I remember reading in the weeks after John McCain named Sarah Palin as his running mate, that she was known in Alaska for using people and then discarding them when they were no longer a political asset for her.
I think that’s what’s happening to Levi Johnston right now. Actually, I think it’s happening to Bristol, too — but Sarah Palin is Bristol’s mother, so she cannot be kicked to the curb in the same public way. Mother Palin used the relationship between Levi Johnston and her daughter because she thought the narrative they represented — teenage daughter becomes pregnant, decides to keep the baby and marry the boyfriend, boyfriend gets a job to support his new family, etc., etc. — would resonate with her fundamentalist far right base. But notice that the marriage plans stuff always came from mom — never from the young lady who supposedly was getting married. Momma was writing the narrative as she went along.
Levi has said that Sarah Palin pushed him to participate in the campaign, and that the internal pressures of the campaign put stress on his relationship with Bristol. That, and the fact that Gov. Palin has insisted on publicizing every private conflict and family dysfunction that occurs (including having an official family spokesperson castigate Levi in the pages of People magazine for going on Tyra Banks and telling her audience what most likely is the truth: that Sarah Palin knew Bristol and Levi were having sex in the governor’s home and (obviously) let it go on). Was it cheesy for Levi to go on the Tyra Banks show and share these details with the world? Yeah, sure it was. But what adjective(s) should one apply to Sarah Palin — Bristol’s mother and Levi’s almost mother-in-law — attacking her daughter’s ex-boyfriend in the pages of a national magazine? I mean, what Levi did may have been immature, but for jeebus’s sake, he is 18 years old! And Sarah Palin is 45. In the annals of inappropriateness, I think a 45-year-old woman, a mother — and a mother-figure to her daughter’s boyfriend — lashing out in public at an 18-year-old kid because he said some stuff that embarrassed her is truly astonishing.

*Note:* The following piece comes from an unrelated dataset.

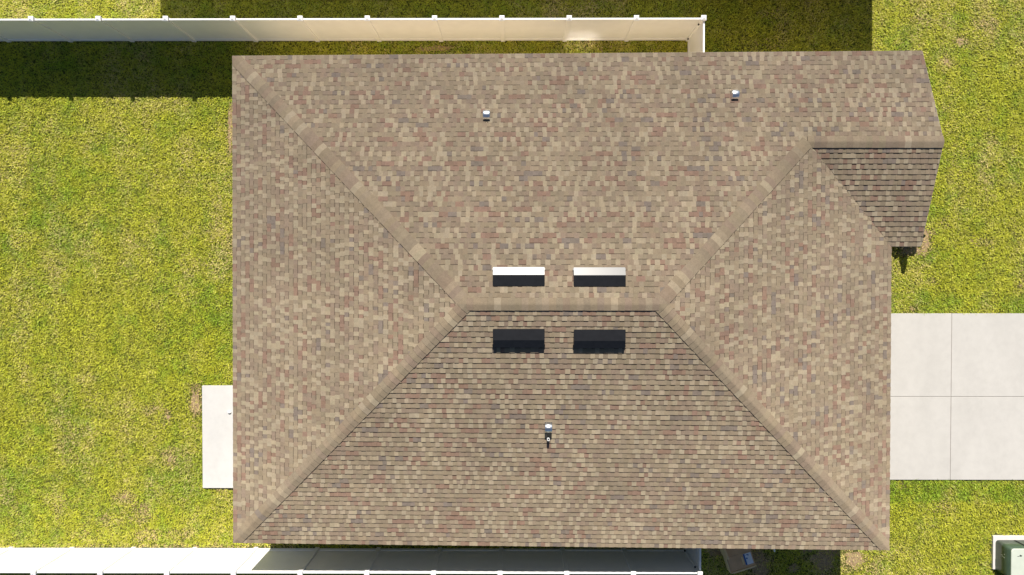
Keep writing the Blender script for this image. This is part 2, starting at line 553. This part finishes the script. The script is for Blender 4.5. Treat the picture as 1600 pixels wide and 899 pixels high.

When I look at and listen to Levi Johnston, I see and hear a young man, barely out of childhood, who is reeling from the breakup of a serious romantic relationship, trying to manage his feelings about that, and the fact he is now a father, and wanting very badly to see his child and be part of his life, and all of this being played out in excruciating detail in public. It should be obvious to anyone with an ounce of compassion, not to mention common sense, that it would be much, much more difficult for an 18-year-old to handle such adult pressures in a consistently mature way than it would be (or should be) for a 45-year-old woman, for god’s sake.
I think her behavior is unforgivable. As a mother — and a mother whose child is in that same age group — I am just appalled. And I feel very bad for both Bristol and Levi — yes, even though I don’t know them.
And it seems I am not the only one (emphasis mine):
Erickson [Erick Erickson, of RedState], a Palin defender, believes Levi is bashing the Alaska Governor to make money. Palin critics like Andrew [Sullivan] and Amanda Marcotte are relishing the Johnston-Palin brouhaha as an example of Republican class politics backfiring. But I think this whole situation is a lot more basic than that. If you watch Levi’s interviews with Tyra Banks and CBS, what you’ll see is a kid who had a baby and then had a falling out with the baby’s mother (and her mother) and is now desperate to still play a role in his son’s life–which is something his son’s mom and her family don’t seem very eager for him to do. I realize that the prominence of the people involved makes this a very tabloid-ish tale, but I think it’s a human one, too. And I wish the left and the right would remember that as they turn this family feud into spectator sport. (Fat chance, I know.)
And again, in a later post:
… At the end of the day, I do blame Sarah Palin for all this. As I’ve written before, I think she put her own ambition ahead of her family’s interests when she accepted McCain’s offer to be his running mate, since she had to know that, by doing so, she’d be subjecting her pregnant teenage daughter to the sort of media scrutiny (and ridicule) no one should ever bring upon her own child.